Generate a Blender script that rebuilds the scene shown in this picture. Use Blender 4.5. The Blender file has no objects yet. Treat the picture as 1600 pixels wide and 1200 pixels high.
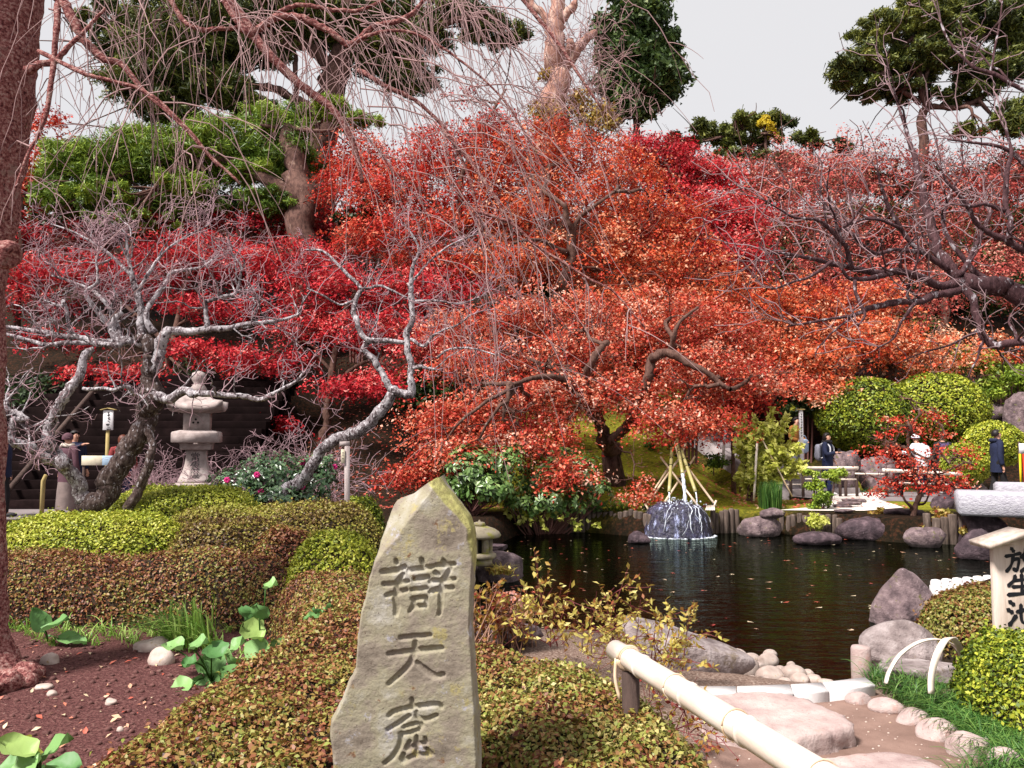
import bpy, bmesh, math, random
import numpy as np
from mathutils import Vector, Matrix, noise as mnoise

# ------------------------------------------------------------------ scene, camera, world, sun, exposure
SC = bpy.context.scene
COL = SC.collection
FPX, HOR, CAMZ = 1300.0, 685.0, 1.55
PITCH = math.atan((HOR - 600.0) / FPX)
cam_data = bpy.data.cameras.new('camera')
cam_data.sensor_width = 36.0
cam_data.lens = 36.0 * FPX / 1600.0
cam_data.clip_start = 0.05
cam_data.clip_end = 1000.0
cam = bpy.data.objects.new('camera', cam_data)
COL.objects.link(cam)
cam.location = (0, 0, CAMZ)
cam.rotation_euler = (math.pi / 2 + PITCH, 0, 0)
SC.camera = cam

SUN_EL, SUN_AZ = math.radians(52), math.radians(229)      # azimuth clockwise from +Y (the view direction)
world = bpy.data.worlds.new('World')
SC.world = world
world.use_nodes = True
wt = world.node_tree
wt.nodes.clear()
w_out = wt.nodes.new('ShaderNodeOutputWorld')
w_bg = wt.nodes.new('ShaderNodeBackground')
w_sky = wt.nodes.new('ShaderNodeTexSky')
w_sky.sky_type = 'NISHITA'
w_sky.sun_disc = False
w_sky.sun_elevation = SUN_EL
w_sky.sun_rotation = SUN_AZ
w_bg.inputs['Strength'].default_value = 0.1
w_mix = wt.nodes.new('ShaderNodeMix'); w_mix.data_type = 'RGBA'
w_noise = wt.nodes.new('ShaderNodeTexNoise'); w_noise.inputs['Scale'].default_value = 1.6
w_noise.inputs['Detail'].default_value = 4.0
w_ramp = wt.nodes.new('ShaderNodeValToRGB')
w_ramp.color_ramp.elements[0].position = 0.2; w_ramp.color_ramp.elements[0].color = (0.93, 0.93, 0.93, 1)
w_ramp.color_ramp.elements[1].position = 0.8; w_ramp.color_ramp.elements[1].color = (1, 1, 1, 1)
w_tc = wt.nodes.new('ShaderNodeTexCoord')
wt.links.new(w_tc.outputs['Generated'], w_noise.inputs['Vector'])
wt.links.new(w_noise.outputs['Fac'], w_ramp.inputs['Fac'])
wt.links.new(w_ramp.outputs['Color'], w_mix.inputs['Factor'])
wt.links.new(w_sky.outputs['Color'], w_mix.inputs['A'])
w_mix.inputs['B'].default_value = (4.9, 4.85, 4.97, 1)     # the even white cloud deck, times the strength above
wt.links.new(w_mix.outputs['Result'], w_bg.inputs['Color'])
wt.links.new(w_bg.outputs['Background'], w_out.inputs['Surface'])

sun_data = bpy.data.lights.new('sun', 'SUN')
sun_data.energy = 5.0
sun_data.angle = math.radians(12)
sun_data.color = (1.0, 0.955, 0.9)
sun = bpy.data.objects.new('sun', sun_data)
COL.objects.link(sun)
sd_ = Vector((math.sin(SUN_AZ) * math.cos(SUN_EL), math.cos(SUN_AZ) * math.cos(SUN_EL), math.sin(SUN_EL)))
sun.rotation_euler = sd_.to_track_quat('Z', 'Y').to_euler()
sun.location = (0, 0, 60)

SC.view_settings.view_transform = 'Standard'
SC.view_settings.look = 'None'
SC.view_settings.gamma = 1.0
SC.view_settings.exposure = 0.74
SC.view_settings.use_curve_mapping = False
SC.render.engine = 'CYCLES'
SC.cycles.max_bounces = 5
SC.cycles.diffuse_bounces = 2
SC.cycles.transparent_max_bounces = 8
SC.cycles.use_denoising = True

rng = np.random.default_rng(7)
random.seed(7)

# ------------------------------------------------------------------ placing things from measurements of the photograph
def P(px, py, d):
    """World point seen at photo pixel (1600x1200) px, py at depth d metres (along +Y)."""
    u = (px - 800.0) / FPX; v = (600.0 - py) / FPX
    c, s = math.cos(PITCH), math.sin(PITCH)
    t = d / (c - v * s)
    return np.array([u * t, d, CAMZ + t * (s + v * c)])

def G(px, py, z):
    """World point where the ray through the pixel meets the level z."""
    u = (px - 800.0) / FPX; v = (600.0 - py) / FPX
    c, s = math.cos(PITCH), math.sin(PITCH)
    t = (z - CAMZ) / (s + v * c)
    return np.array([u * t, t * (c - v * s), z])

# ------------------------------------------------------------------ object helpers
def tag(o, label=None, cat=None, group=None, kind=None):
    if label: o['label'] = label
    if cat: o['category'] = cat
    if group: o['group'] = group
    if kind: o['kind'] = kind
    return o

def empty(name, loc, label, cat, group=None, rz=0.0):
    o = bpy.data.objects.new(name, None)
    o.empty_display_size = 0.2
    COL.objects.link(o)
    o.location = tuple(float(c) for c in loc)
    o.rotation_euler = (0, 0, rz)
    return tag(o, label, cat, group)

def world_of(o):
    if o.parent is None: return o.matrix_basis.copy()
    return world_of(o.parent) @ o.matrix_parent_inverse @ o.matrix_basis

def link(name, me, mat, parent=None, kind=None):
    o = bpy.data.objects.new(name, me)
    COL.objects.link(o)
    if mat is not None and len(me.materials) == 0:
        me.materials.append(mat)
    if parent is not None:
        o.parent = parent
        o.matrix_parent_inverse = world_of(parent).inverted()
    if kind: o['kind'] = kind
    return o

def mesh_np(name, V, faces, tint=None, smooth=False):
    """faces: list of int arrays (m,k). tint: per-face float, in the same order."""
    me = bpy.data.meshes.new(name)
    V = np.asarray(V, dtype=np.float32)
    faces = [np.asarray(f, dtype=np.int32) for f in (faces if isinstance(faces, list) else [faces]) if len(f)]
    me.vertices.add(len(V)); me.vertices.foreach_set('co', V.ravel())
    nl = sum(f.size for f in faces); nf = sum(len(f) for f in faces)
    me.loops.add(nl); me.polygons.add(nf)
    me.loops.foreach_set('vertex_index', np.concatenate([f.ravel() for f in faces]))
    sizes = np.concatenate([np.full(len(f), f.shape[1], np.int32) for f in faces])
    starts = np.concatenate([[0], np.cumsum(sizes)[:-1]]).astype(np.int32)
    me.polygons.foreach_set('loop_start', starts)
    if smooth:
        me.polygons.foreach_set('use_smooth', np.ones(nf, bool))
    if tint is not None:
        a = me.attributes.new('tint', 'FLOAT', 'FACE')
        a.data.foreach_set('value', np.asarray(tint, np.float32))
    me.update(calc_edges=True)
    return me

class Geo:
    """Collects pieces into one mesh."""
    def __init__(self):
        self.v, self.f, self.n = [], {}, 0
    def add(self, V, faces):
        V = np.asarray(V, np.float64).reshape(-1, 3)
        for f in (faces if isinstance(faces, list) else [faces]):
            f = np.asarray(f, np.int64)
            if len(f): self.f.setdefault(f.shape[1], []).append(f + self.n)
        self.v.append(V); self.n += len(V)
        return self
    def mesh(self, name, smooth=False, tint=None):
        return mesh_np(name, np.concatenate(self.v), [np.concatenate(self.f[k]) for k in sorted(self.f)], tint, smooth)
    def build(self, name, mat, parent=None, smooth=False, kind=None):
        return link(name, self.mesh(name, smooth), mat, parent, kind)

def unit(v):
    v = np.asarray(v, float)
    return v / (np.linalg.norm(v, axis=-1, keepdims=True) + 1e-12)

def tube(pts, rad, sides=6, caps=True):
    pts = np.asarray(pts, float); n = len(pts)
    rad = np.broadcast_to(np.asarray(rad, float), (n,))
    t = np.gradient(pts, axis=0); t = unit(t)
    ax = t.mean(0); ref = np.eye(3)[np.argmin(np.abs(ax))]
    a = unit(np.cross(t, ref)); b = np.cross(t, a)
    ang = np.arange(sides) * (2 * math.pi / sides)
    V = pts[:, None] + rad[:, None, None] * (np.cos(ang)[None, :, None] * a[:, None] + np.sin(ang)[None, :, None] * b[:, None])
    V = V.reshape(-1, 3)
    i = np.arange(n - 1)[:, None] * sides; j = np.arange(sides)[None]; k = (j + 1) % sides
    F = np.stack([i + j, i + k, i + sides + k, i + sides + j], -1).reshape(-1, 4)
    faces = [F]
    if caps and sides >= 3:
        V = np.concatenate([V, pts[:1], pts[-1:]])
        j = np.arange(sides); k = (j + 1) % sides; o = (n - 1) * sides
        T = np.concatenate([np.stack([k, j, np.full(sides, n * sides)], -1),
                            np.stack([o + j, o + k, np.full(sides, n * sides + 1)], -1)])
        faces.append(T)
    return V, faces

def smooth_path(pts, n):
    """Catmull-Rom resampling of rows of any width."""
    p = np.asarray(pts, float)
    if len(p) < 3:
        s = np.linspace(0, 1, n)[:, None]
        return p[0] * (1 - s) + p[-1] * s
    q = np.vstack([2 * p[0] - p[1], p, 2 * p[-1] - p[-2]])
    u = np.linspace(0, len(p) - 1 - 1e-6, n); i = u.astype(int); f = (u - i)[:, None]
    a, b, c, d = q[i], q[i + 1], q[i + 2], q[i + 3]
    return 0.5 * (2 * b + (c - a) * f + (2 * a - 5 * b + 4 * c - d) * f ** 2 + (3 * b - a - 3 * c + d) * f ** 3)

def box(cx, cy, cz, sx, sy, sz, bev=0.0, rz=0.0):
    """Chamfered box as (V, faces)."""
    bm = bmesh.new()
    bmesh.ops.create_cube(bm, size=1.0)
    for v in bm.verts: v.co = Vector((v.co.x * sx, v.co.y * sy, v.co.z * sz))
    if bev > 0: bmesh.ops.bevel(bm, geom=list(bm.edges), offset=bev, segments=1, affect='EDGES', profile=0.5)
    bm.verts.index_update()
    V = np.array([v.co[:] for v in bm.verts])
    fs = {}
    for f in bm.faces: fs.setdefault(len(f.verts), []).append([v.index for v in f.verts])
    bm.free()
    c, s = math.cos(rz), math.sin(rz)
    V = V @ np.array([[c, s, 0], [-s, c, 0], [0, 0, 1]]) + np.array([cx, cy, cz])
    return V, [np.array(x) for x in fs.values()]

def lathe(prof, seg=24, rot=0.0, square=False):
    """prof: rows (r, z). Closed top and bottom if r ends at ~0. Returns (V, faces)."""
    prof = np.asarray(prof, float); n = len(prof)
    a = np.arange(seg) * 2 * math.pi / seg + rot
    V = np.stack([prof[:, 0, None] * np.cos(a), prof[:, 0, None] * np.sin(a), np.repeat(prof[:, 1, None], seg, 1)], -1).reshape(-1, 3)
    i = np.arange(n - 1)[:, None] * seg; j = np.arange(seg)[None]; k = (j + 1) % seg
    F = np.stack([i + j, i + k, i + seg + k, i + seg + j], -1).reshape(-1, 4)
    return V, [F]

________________

AIM OF THE TASK:
Omitting all pictures, restate exactly the lines of the material from its start through the line that contains "from mathutils import".

TASK RESPONSE:
Generate a Blender script that rebuilds the scene shown in this picture. Use Blender 4.5. The Blender file has no objects yet. Treat the picture as 1600 pixels wide and 1200 pixels high.
import bpy, bmesh, math, random
import numpy as np
from mathutils import Vector, Matrix, noise as mnoise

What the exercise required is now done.